Infeliz por seu novo rosto, Esther inicia uma busca atrás de seu marido Johnny, um pianista que desaparecera. Ao saber de seu paradeiro, ela o encontra e ele não a reconhece. O objetivo do homem, ao contrário do dela, visa uma outra conquista, essa que permeia a obra e ascende os fantasmas de passados próximos, íntimos na indulgência. Juntos arquitetam um plano, o que evoca a reconstrução da personalidade da mulher que se perdera. Phoenix é um filme abismal que diz respeito cruelmente a comportamentos humanos. Estrutura-se na redenção de uma nação e representa-se na pele de uma mulher: tornar-se outro ou ser quem outrora fora? A dúvida paira e se delonga até o ato final arrebatador.

O cineasta Christian Petzold parece tratar dos temas de seu país como se estivesse num divã: discutiu emigração em Jericó (Jerichow, 2008) e heranças políticas no majestoso Bárbara (Barbara, 2012).

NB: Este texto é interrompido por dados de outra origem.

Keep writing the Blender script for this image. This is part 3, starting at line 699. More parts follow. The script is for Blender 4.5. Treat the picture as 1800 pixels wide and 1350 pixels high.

Aqui em Phoenix levanta aspectos do pós guerra e o quanto a Alemanha buscou transformar-se. Em ambos os filmes há algo em comum: a presença de Nina Hoss, atriz sublime que assume a frente dos projetos com eficiência, sendo uma das grandes intérpretes do cinema contemporâneo. Dessa vez vive uma judia sobrevivente nos arredores de Berlim. É ótimo acompanhar a atriz habituando-se a uma persona dúbia e caminhar quase se arrastando. Entre madrugadas, sai às escondidas atrás de seu marido, dada a um acerto de contas implausível, incerta a respeito da responsabilidade deste por sua atual condição. Mas ela ainda o ama e isso se soma as dúvidas dispostas pelo roteiro.

Segundo um personagem, alguns alemães desejariam um novo rosto após tudo o que fizeram durante o nazismo. Simbolicamente, as bandagens deixam o rosto de Nelly e nos apresenta Esther. A nova feição é exposta. Agora ninguém a reconhece e ela pode iniciar uma nova história, mas o passado é impositivo e se envolve com dinheiro e paixão. Na obscuridade estética, o filme prima pelo texto indeterminado, com clima de constante ameaça e acusações duvidosas. A obra flerta com o noir e revela-se sem pressa.

O vermelho anuncia na placa da boate Phoenix a reunião de vidas marginalizadas em meio à escuridão. É para lá que Esther vai. Entre fantasmas de lembranças recentes, entre as dores que a saudade indevida envolve, emocionalmente complexa, Nelly/Esther percorre os becos e assume-se envolvida num plano mirabolante. Para nós, espectadores, resta acompanhar incrédulos seu passo a passo. A vemos se desenvolver, a vemos se modelar, se remontar e se readequar, até o ponto em que finalmente desvela-se capaz de levantar voo sozinha, mas antes profere um canto acompanhando uma melodia, uma das mais dolorosas de se ouvir.